Boat users are also very attuned to the vessels that use the waters, which are often developed to suit local conditions and the work required of them. Fishing boats, for example tend to be low to the water to allow their crews to work nets and pots, while the shingle beaches of the South Coast require sturdy, shallow keeled boats, such as those you see at Hastings. And where you find harbours that can only be reached by beating into the trade-winds, you'll usually find traditional boats that are perfectly tuned for that point of sailing.

And then there's the cultural material that comes down to us from the different groups who have used the sea in their own ways - sailors, bargemen and fishermen in particular, and to some extent the fraternity of yachties and traditional boat enthusiasts, to which I belong. It's often the best of the past that survives - the best and most beautiful old boats last longest while lesser examples eventually go to the wall. The same pretty well goes for songs and tunes, I think. I've long been fascinated by both, and the songs on The Running Tide represent an important part of this heritage. Many are great stories played out in a dramatic and hazardous setting: we have cautionary tales, stories about young love, difficult relations between the people of the land and the people of the sea, and the appalling bullying that clearly used to go on in the little dictatorships that were sailing ships in the old days...

And of course many have grand anthemic choruses that are perfect for singing in a bar, after an evening meal on board, or on a hard beat to windward - truly songs for singing sailors. Let's take some examples.
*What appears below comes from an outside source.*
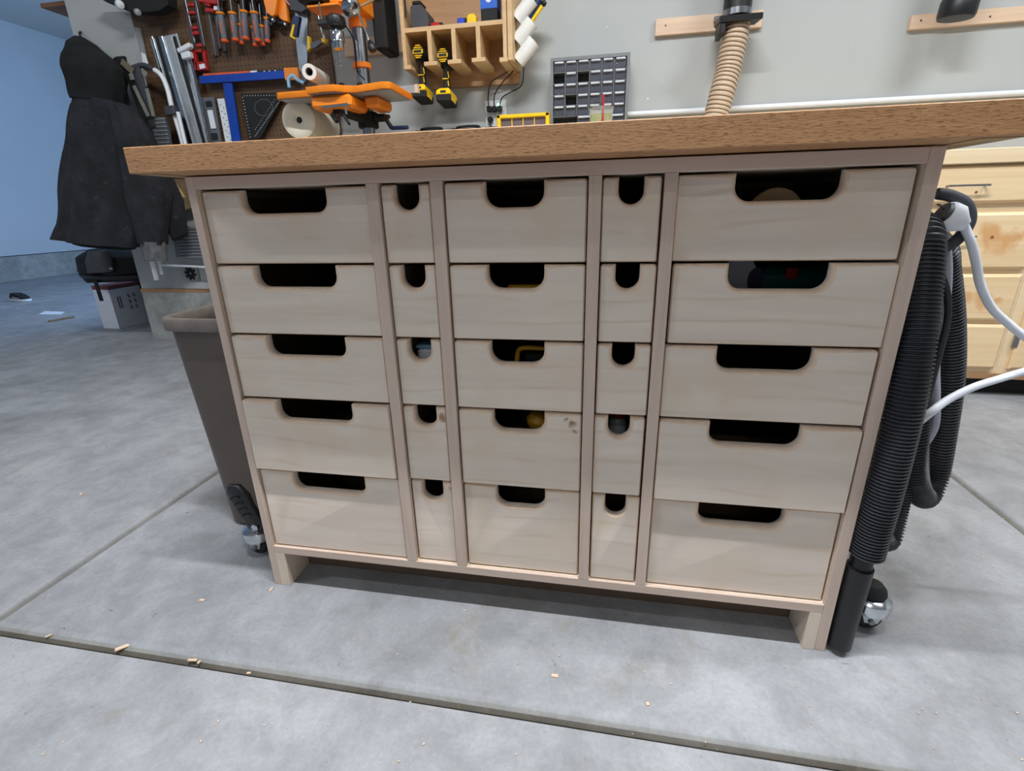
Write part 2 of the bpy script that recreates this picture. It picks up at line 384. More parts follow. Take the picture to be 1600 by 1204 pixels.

Maggie May is one of the great classic warning songs explaining in clear detail about the way the girls ashore can exploit newly paid–off sailors – though in this case the woman involved gets transported to Botany Bay – which would date the song to the transportation era, which ran from 1788 to 1868, and sea song historian and shantyman Stan Hugill found a reference to it dating back to the 1830s. What's amazing, perhaps, is that people still sing it today... 

The City of Baltimore must be one of the most powerful ballads about the ill–treatment of deep sea sailors anywhere – like all story songs, you have to listen to each verse or the sense of it is lost.

All For Me Grog – You have to have a shanty or two in a collection like this – and this example is full of words that were unspeakably rude centuries ago, but now seem pretty innocuous, but that's only because we've forgotten their meaning. My thanks to Sylvia Needham, Keith Kendrick and Jeremy Waters for their help with the choruses.

Sea Fever is one of the small number of poems that the British regard as national treasures, or used to when I was a kid. Poems set to music often present special problems for singers, as they are so often so packed with meanings that it's difficult to make them comprehensible. But John Masefield's well–loved English language poem Sea Fever works beautifully with this classic old English ballad tune. I feel privileged that the idea came to me as it feels like it's been waiting to happen for rather more than a century...

And finally, let's have an old tune played on a melodeon made back in the 1920s to finish on a light, nostalgic and easy note. Ladies and Gentlemen, The Orkney Rope Waltz!